I am a local history buff who lives in the terrific city of Brockville on the north side of the St. Lawrence River between Montreal and Toronto in the Canadian province of Ontario. I intend this Blog Site to share a lot of historical information which I have been collecting for the last 35 or so years. I was educated in Scarborough, Ontario and Toronto. I graduated as an Architectural Technologist from Ryerson Polytechnical Institute (now Ryerson University) in 1966. My first career was as an Architectural Technologist/Draftsman in Toronto between 1966 and 1972. I decided to go into teaching in 1972, and attended the Ontario College of Education in Toronto. I was then qualified to teach Architectural Drafting in the Ontario school system and obtained a position to do this in the town of Prescott, Ontario. I taught all my career at South Grenville District High School in Prescott until my retirement in June 2000. I have continued to develop one of my main interests and hobbies in Canadian History and specificly the History of Brockville since moving to live in Brockville, Ontario in 1972. Some of the material that I intend to use on this site was originally published in the Brockville newspaper, "The Recorder and Times" under my copyright. In addition I want to use a number of historical photographs that I have collected over the years. Would love to hear from anyone with similar interests to mine.

8 responses »

  1. Wendy Hutt (Race)

    Dear Mr. Grant,

    In the Recorder & Times on Thursday, September 6, 1945 on page 4 an article was run about my Father
    after he returned home from WWII. The title of that article was: Pte. Charles Race, One first To Enlist From This Town, Now Home. Pte. Charles Race is my Father. I have never seen this article referred to in history information on Brockville. I would like to know how I can make this article part of Brockville’s history?

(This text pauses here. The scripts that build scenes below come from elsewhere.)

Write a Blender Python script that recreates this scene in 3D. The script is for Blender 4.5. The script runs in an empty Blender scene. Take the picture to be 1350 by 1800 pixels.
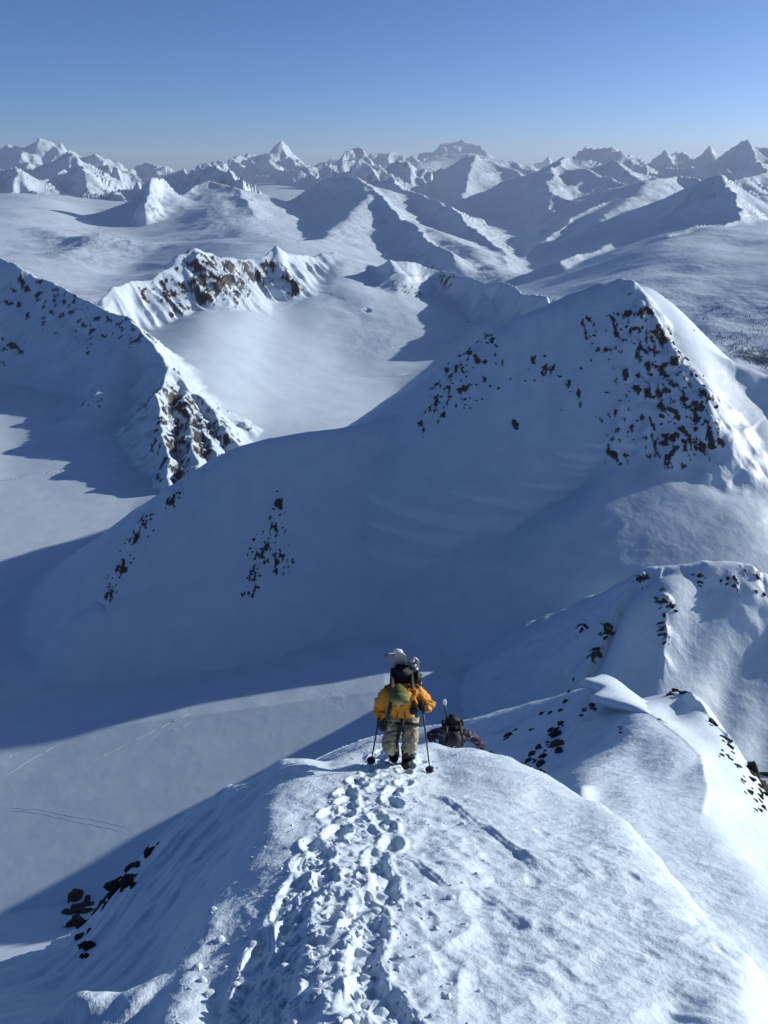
import bpy, bmesh, math, random
import numpy as np
from mathutils import Vector, Matrix, Euler

# ------------------------------------------------------------------ camera, sky, sun, exposure
scene = bpy.context.scene
COL = scene.collection
FPX, UC, VC, VH = 1360.0, 675.0, 900.0, 285.0          # focal length and eye level of the photograph
PITCH = math.atan((VC - VH) / FPX)
SUN_AZ, SUN_EL = 66.0, 15.5                            # degrees clockwise from the view direction / above eye level

cam_data = bpy.data.cameras.new('camera')
cam_data.sensor_fit = 'VERTICAL'
cam_data.sensor_height = 24.0
cam_data.lens = 24.0 * FPX / 1800.0
cam_data.clip_start = 0.1
cam_data.clip_end = 200000.0
cam = bpy.data.objects.new('camera', cam_data)
cam.location = (0, 0, 0)
cam.rotation_euler = (math.radians(90) - PITCH, 0, 0)
COL.objects.link(cam)
scene.camera = cam

world = bpy.data.worlds.new('World')
scene.world = world
world.use_nodes = True
wn = world.node_tree
bg = wn.nodes['Background']
sky = wn.nodes.new('ShaderNodeTexSky')
sky.sky_type = 'NISHITA'
sky.sun_disc = False
sky.sun_elevation = math.radians(SUN_EL)
sky.sun_rotation = math.radians(SUN_AZ)
sky.altitude = 2500
sky.air_density = 0.65
sky.dust_density = 4.5
sky.ozone_density = 6.0
wn.links.new(sky.outputs[0], bg.inputs[0])
bg.inputs[1].default_value = 0.115

sun_data = bpy.data.lights.new('sun', 'SUN')
sun_data.energy = 4.9
sun_data.angle = math.radians(0.53)
sun_data.color = (1.0, 0.95, 0.88)
sun = bpy.data.objects.new('sun', sun_data)
sa, se = math.radians(SUN_AZ), math.radians(SUN_EL)
SUN = Vector((math.sin(sa) * math.cos(se), math.cos(sa) * math.cos(se), math.sin(se)))
sun.rotation_euler = SUN.to_track_quat('Z', 'Y').to_euler()
sun.location = SUN * 60
COL.objects.link(sun)

scene.view_settings.view_transform = 'Standard'
scene.view_settings.look = 'None'
scene.view_settings.exposure = 0.12
scene.view_settings.gamma = 1.0
scene.view_settings.use_curve_mapping = False
scene.cycles.use_denoising = True
scene.cycles.max_bounces = 4
scene.cycles.diffuse_bounces = 1
scene.cycles.glossy_bounces = 1
scene.cycles.volume_bounces = 0
scene.cycles.sample_clamp_indirect = 4.0

# ------------------------------------------------------------------ numeric helpers
rng = np.random.default_rng(7)
_perm = rng.permutation(4096).astype(np.int32)
_ga = rng.random(4096) * 2 * np.pi
_gx, _gy = np.cos(_ga).astype(np.float32), np.sin(_ga).astype(np.float32)

def pnoise(x, y, seed=0):
    """gradient noise, about -0.7 .. 0.7"""
    x = x + seed * 17.13; y = y - seed * 9.71
    xf = np.floor(x); yf = np.floor(y)
    xi = xf.astype(np.int64); yi = yf.astype(np.int64)
    fx = (x - xf).astype(np.float32); fy = (y - yf).astype(np.float32)
    u = fx * fx * fx * (fx * (fx * 6 - 15) + 10)
    v = fy * fy * fy * (fy * (fy * 6 - 15) + 10)
    def g(ix, iy, dx, dy):
        h = _perm[(_perm[ix & 4095] + iy) & 4095]
        return _gx[h] * dx + _gy[h] * dy
    n00 = g(xi, yi, fx, fy); n10 = g(xi + 1, yi, fx - 1, fy)
    n01 = g(xi, yi + 1, fx, fy - 1); n11 = g(xi + 1, yi + 1, fx - 1, fy - 1)
    a = n00 + u * (n10 - n00); b = n01 + u * (n11 - n01)
    return a + v * (b - a)

def fbm(x, y, octs=4, seed=0, gain=0.5):
    s = 0; a = 1.0; f = 1.0
    for i in range(octs):
        s = s + a * pnoise(x * f, y * f, seed + i * 3)
        a *= gain; f *= 2.03
    return s

def sstep(a, b, x):
    t = np.clip((x - a) / (b - a), 0, 1)
    return t * t * (3 - 2 * t)

CT, ST = math.cos(PITCH), math.sin(PITCH)

def ray(u, v):
    xc = (u - UC) / FPX; yc = (VC - v) / FPX
    return np.array([xc, CT + yc * ST, -ST + yc * CT])

def at_r(u, v, r):
    """the point at horizontal range r on the sight line through photo pixel (u, v)"""
    d = ray(u, v)
    return d * (r / math.hypot(d[0], d[1]))

def at_z(u, v, z):
    d = ray(u, v)
    return d * (z / d[2])

def to_px(p):
    xc = p[0]; yc = p[1] * ST + p[2] * CT; zc = p[1] * CT - p[2] * ST
    return UC + FPX * xc / zc, VC - FPX * yc / zc

# ------------------------------------------------------------------ terrain: floors and slopes as survey points
EYE = 1.65
SP = []          # (x, y, z, rough, wave, zone)
ZONES = []
def zid(name):
    if name not in ZONES: ZONES.append(name)
    return ZONES.index(name)

def fl(zone, rough, wave, pts):
    """survey points (u, v, r): r > 0 horizontal range, r < 0 height"""
    for (u, v, r) in pts:
        if zone == 'snow_knoll': r += (512 - r) * 0.58
        p = at_r(u, v, r) if r > 0 else at_z(u, v, r)
        SP.append((p[0], p[1], p[2], rough, wave, zid(zone)))

def fx(zone, rough, wave, pts):
    for (azd, r, z) in pts:
        a = math.radians(azd)
        SP.append((r * math.sin(a), r * math.cos(a), z, rough, wave, zid(zone)))

# --- summit ridge underfoot
fl('summit_ridge', 0.22, 0.6, [
    (675, 1800, 1.78), (850, 1800, 1.85), (1000, 1800, 2.0), (1180, 1800, 2.25), (1350, 1800, 2.6), (500, 1800, 1.95), (380, 1800, 2.2),
    (675, 1950, 1.3), (1000, 1950, 1.4), (1400, 1950, 1.9), (400, 1950, 1.5),
    (700, 1600, 2.8), (850, 1600, 2.95), (1000, 1600, 3.07), (1120, 1620, 3.14), (1200, 1650, 3.05), (1300, 1720, 2.8), (520, 1600, 2.85), (440, 1650, 2.75),
    (560, 1700, 2.25), (800, 1700, 2.25), (1000, 1700, 2.43), (1150, 1720, 2.55),
    (700, 1450, 4.3), (600, 1450, 4.3), (800, 1450, 4.45), (900, 1450, 4.62), (1000, 1480, 4.4), (1050, 1530, 3.85), (1120, 1560, 3.68), (950, 1540, 3.55), (800, 1520, 3.5), (600, 1520, 3.4),
    (520, 1440, 4.5), (500, 1380, 5.8), (560, 1370, 5.9), (620, 1375, 5.7), (700, 1385, 5.5), (780, 1375, 6.2), (850, 1370, 6.2), (950, 1410, 5.6), (1020, 1430, 5.4),
    (700, 1345, 6.7), (640, 1340, 7.0), (580, 1345, 6.9), (760, 1330, 7.4),
    # skyline of the bulge
    (490, 1339, 7.1), (540, 1336, 7.3), (600, 1330, 7.6), (640, 1313, 8.4), (690, 1310, 8.6), (760, 1309, 8.6), (830, 1320, 8.6), (900, 1338, 8.1), (960, 1365, 7.4), (1000, 1388, 6.9),
    (1060, 1420, 6.2), (1110, 1456, 5.6), (1160, 1512, 4.9), (1205, 1567, 4.3), (1238, 1610, 4), (1280, 1650, 3.5), (1320, 1690, 3.3), (1350, 1738, 3.1),
    # brink above the shaded face
    (484, 1350, 6.7), (474, 1430, 4.75), (440, 1505, 3.95), (400, 1565, 3.5), (365, 1612, 3.2), (345, 1660, 2.95), (330, 1720, 2.6), (290, 1790, 2.3),
])
fl('summit_ridge', 0.25, 0.4, [
    # the shaded face and its skyline
    (440, 1430, 5.5), (400, 1480, 5.2), (350, 1540, 4.9), (300, 1600, 4.6), (280, 1680, 3.9), (250, 1740, 3.4), (180, 1740, 4.0), (100, 1740, 4.7), (200, 1650, 5.0), (330, 1470, 5.9),
    (150, 1800, 3.0), (0, 1790, 3.9), (50, 1730, 5.2),
    (400, 1382, 7.0), (330, 1428, 6.9), (280, 1472, 6.8), (230, 1532, 6.6), (200, 1562, 6.5), (130, 1642, 6.3), (60, 1675, 6.4), (0, 1693, 6.6), (-80, 1722, 7.0),
])
# hidden roll-over behind those skylines
fl('summit_ridge', 0.2, 0.1, [
    (640, 1440, 11), (700, 1440, 11.5), (760, 1440, 11.5), (830, 1450, 11.5), (900, 1470, 11.5), (960, 1490, 10.5), (1000, 1520, 9.8), (1060, 1560, 8.7), (1110, 1600, 7.8), (1160, 1650, 7), (1205, 1690, 6.2), (1238, 1720, 5.7), (1280, 1760, 5.2), (1350, 1830, 4.8),
    (490, 1480, 10), (540, 1470, 10.5), (600, 1460, 10.8), (400, 1560, 10.5), (330, 1610, 10.5), (280, 1640, 10.5), (200, 1720, 10.5), (130, 1780, 10.5), (60, 1800, 10.5), (0, 1810, 10.5), (-80, 1830, 11),
    (640, 1470, 22), (560, 1500, 22), (400, 1600, 24), (200, 1740, 24), (0, 1830, 24), (-150, 1900, 24),
    (640, 1500, 50), (640, 1480, 110), (640, 1430, 220), (760, 1490, 22), (760, 1480, 50), (770, 1450, 100), (840, 1470, 25), (860, 1420, 55), (920, 1440, 30), (500, 1550, 50), (500, 1500, 130), (500, 1470, 230), (300, 1670, 55), (300, 1630, 150), (100, 1790, 55), (100, 1770, 150), (-80, 1870, 60), (-80, 1860, 170), (980, 1440, 24)])
fx('summit_ridge', 0.4, 0.3, [(-60, 2, -3.6), (-60, 5, -8.5), (-60, 12, -22), (-100, 3, -4.5), (-100, 12, -18), (60, 2, -3.0), (60, 5, -5.8), (60, 12, -13),
    (90, 3, -2.8), (90, 12, -10), (140, 4, -1.7), (180, 4, -1.0), (180, 12, 0.4), (-140, 4, -3), (-140, 12, -9), (140, 12, -6), (180, 1.2, -1.6), (90, 1.2, -1.9), (-90, 1.2, -2.3)])

# --- corniced ridge below the bulge
fl('corniced_ridge', 0.22, 0.9, [
    (1020, 1386, 24), (1040, 1400, 24), (1100, 1425, 22.6), (1150, 1480, 19.5), (1200, 1545, 16.6), (1250, 1600, 14.9), (1310, 1660, 13.5), (1360, 1720, 12.4),
    (1100, 1390, 26), (1160, 1420, 24.1), (1200, 1450, 22.3), (1260, 1540, 17.6), (1320, 1610, 15.3),
    (1070, 1375, 29), (1130, 1370, 31.6), (1200, 1375, 31.4), (1180, 1325, 37.2), (1120, 1330, 37.6), (1090, 1290, 44.5), (1150, 1292, 42.6),
    (1040, 1350, 34), (1000, 1365, 34)])
fl('corniced_ridge', 0.1, 0.1, [
    (1060, 1300, 48), (1020, 1310, 52), (980, 1330, 52), (960, 1370, 45), (940, 1320, 66), (900, 1330, 70), (1000, 1270, 75), (1040, 1240, 78), (960, 1290, 80),
    (870, 1320, 90), (920, 1290, 105), (980, 1250, 120)])
# crest breaks
fl('corniced_ridge', 0.08, 0.05, [
    (1098, 1263, 49), (1150, 1261, 47.5), (1190, 1290, 43.7), (1232, 1332, 37.8), (1243, 1388, 29.3), (1234, 1430, 24.6), (1270, 1480, 21.2), (1320, 1540, 18.3), (1400, 1630, 15.3),
    (1280, 1440, 27), (1340, 1520, 22.5), (1260, 1350, 39.5), (1310, 1430, 32), (1350, 1480, 28), (1270, 1320, 46), (1220, 1290, 49), (1240, 1280, 53), (1180, 1262, 57), (1200, 1245, 62),
    (1190, 1216, 68), (1215, 1226, 64), (1240, 1252, 59), (1290, 1310, 52), (1330, 1372, 46), (1352, 1415, 43), (1420, 1500, 38)])
fl('corniced_ridge', 0.1, 0.0, [(1190, 1290, 110), (1240, 1330, 95), (1290, 1390, 85), (1340, 1460, 75), (1420, 1580, 65), (1120, 1270, 95)])

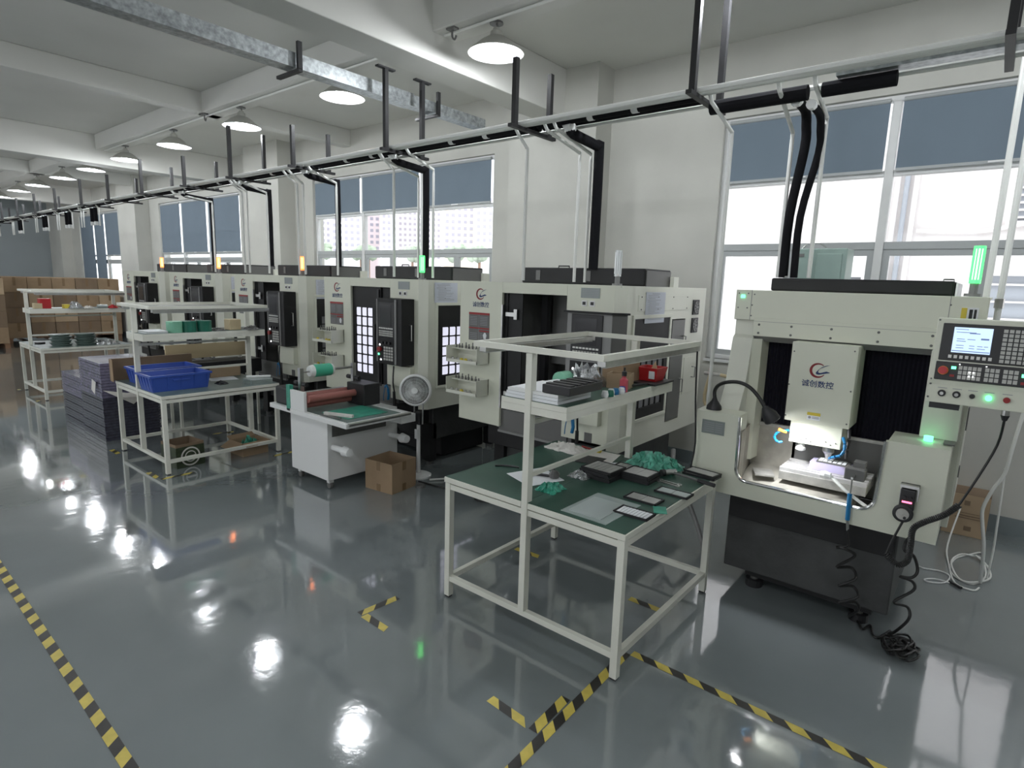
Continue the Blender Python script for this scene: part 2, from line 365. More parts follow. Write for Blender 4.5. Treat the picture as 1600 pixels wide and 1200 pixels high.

    I would appreciate any help you can give me on this.

    Reply
    • Wendy: — I know you wrote this note to me, literally years ago, but it didn’t come to my attention on this page until now. I believe you are part of our Facebook page ‘Historic Brockville’ and may have already posted the article there. If not, It would be welcome anytime.

      Reply
  2. regarding your “earliest discovered map of Brockville” ……
    my ancestor purchased Lot #33, 7th concession in the Township of Elizabethtown in 1803. Would that be somewhere on your map? or further away from the river?

    Reply
    • I am afraid your note has lain here un-replied to for years. I usually reply if I can to any questions I find posted.
      You were wondering if our 1811 map of Brockville stretched up to the 7th Concession. I doesn’t because that is literally miles north of Brockville. There were no public maps made of the Township of Elizabethtown until about 1861.
      Some research is very difficult if no one collected the information you are looking for, like this.

      Reply
  3. Hi Doug,
    We corresponded a few years ago about the Brockville Rowing Club. Was just reading about the Court House and your mention of the General Sessions of the Peace. Not sure if you have gone through the films but I have them ordered in at the L&G Genealogical Society at the moment: Reel 1 1800-1837 and Reel 2 1837-1956.There is countless mentions of the Court House. It appears to have been one of their main interests. If you would like to look through them let me know and I won’t send them back to the AO right away. I only have another couple of hours to finish up what I am researching.
    Best,
    Paul Cote

    Reply
    • Does that mean you are in Brockville right now? I have not researched with those 2 microfilm reels. I don’t think I have any time right now to look through them. Thanks for thinking about me and asking.

      Reply
      • I’m in Gananoque but the reels are in Brockville. They can be ordered to a library with a microfilm reader when you have time. For ordering look on the Archives of Ontario website and search for “Johnstown District/Leeds and Grenville Court of General Sessions of the Peace”, 1800-1956, RG 22-12. Although they can be tedious reading you will find them very rewarding concerning the court house and it gaolers.
        Best,
        Paul

      • Thanks, Paul. I will write down those reel numbers. Good luck in your further researching.